Recent improvements to SHIPS have shown that OHC parameter has reduced intensity forecast errors in the Atlantic Ocean Basin. These studies show that a seasonal OHC climatology reduced forecast errors in intensity by an average of 2% when averaged over all storms between 1995 and 2003 compared to less than 1% from an annual analysis. In some cases, the reduction in intensity errors is considerably more dramatic as observed during hurricane Ivan in 2004. SHIPS with seasonal OHC showed as much as a 22% reduction in forecast intensity errors. This result points to the importance of OHC variability in the warm pool of the Caribbean Sea and the Gulf of Mexico’s Loop Current (LC) and warm core rings (WCR) as well as other eddy-rich regimes such as the western Pacific Ocean.

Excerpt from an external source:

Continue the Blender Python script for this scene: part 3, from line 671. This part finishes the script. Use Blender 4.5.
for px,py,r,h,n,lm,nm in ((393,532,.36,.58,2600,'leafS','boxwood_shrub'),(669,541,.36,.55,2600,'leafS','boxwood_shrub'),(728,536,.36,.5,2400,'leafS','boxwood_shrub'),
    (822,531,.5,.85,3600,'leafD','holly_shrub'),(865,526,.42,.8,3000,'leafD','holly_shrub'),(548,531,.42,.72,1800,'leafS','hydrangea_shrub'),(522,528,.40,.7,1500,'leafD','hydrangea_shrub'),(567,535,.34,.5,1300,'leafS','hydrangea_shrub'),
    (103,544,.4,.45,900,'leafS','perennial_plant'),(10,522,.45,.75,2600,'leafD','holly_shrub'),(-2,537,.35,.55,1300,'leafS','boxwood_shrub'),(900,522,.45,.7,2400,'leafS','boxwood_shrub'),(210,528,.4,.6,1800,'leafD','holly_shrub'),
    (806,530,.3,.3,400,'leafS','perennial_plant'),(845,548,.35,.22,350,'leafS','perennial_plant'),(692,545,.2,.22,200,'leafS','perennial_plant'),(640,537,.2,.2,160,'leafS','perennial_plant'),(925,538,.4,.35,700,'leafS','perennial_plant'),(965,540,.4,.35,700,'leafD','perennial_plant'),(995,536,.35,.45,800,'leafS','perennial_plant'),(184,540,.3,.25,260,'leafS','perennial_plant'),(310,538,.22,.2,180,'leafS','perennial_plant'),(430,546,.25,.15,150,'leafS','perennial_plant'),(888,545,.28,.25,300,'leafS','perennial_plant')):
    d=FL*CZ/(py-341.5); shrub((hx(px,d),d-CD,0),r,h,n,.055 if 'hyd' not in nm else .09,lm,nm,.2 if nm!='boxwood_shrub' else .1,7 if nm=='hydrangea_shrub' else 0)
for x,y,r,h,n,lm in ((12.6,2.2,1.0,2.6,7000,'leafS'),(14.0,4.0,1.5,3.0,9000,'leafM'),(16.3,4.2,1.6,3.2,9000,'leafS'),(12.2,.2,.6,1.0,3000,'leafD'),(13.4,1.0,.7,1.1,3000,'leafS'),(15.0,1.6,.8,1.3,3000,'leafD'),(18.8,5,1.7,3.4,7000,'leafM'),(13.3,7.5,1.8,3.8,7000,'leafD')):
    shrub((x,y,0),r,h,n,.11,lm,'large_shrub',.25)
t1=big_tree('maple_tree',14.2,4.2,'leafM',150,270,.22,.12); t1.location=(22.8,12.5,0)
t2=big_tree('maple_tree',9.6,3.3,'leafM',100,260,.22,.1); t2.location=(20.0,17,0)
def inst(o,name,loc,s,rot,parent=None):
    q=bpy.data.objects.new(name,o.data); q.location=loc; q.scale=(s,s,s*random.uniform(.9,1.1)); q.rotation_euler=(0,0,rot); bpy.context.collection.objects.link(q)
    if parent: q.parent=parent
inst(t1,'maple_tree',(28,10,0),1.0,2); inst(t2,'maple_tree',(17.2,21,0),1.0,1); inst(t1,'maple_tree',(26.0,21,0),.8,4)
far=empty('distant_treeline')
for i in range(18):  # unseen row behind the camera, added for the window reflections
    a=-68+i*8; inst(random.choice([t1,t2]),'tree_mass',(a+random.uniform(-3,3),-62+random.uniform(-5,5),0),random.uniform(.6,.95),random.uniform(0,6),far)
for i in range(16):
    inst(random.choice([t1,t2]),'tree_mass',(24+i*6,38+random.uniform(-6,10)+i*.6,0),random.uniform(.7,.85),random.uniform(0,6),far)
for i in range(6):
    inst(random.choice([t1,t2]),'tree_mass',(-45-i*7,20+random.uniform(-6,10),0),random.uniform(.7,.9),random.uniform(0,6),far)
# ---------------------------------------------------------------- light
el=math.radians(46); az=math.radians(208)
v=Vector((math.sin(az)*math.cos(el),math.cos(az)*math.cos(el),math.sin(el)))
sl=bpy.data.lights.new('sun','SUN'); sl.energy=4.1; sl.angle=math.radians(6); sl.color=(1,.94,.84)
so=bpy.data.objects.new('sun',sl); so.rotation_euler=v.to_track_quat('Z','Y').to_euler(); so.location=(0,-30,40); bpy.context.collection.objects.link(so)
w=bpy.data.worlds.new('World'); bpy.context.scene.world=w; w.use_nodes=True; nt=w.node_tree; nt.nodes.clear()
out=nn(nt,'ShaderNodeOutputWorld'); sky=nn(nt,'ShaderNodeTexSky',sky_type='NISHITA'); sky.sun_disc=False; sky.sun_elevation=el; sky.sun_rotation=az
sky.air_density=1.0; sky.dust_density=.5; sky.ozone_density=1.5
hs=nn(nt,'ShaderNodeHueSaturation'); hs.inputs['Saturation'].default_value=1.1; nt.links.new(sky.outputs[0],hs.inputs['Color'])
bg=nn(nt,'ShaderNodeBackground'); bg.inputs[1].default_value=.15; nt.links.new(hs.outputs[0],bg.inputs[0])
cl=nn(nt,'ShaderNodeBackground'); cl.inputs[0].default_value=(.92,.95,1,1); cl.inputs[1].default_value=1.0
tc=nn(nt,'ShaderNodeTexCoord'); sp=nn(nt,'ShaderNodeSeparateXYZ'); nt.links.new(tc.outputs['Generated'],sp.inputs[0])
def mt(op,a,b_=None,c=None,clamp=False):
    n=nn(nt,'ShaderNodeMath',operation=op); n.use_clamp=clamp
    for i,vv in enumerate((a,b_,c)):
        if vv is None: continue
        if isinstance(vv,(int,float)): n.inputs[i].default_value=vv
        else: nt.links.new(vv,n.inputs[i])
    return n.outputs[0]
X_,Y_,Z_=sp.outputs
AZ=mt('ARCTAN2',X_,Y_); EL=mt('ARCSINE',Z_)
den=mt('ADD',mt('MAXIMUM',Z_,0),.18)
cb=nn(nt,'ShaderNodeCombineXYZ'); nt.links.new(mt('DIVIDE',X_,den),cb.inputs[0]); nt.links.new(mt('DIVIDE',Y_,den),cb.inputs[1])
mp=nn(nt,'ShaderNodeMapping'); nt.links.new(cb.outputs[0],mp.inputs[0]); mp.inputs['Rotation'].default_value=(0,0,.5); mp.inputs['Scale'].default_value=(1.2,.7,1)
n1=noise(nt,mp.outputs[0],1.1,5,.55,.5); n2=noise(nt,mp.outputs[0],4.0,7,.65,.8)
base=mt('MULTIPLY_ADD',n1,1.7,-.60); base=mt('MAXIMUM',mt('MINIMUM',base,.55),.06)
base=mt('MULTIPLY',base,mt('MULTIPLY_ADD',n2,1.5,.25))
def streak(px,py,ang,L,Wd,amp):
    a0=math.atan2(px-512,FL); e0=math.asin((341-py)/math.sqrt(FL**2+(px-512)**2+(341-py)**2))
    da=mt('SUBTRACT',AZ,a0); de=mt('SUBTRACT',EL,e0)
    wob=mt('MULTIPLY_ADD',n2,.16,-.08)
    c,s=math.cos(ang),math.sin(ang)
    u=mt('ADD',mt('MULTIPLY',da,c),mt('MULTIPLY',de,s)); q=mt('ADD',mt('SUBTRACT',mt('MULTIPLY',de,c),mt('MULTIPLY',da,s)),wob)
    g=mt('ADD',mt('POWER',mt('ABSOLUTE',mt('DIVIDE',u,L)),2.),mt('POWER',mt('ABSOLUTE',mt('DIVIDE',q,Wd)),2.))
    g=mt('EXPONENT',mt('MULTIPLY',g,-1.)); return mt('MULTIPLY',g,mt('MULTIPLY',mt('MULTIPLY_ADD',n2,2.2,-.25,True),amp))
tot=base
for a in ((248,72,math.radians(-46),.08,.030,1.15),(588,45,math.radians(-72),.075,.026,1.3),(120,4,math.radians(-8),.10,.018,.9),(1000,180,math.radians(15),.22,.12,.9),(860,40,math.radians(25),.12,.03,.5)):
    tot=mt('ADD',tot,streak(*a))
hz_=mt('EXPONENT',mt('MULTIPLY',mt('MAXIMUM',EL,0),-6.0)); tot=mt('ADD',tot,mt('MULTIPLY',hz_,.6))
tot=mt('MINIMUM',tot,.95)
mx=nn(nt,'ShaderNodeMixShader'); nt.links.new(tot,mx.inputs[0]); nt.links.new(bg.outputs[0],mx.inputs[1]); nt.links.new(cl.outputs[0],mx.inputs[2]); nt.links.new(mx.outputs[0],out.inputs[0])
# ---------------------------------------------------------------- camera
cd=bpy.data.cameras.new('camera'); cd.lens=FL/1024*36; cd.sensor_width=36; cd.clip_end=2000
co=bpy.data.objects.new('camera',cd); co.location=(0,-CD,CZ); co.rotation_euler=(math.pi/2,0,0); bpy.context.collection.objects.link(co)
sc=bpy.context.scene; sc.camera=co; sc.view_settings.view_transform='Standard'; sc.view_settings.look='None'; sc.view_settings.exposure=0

The 20°C isotherm depth is used as the level for a two-layer model to estimate reduced gravities (i.e., density differences between the upper and lower ocean layers). Radar altimetry data are merged and blended each day when new SHA data become available. Two or three sets of altimeter data are then objectively analyzed to the same grid as the hurricane season climatology derived from US Navy’s Generalized Digital Environmental Model (GDEM) for the two-layer model application. The resultant isotherm depths (particularly the 26°C isotherm) are used to estimate OHC when combined with sea surface temperature (SST) and a climatological OML depth over the hurricane season. The isotherm depths and OHC estimates are carefully compared to temperature structure measurements from the Tropical Atmosphere Ocean (TAO) mooring data spanning the Eastern Pacific Ocean equatorial wave guide, EPIC, and Volunteer Ship of Opportunity XBT transects in building an evaluated daily climatology.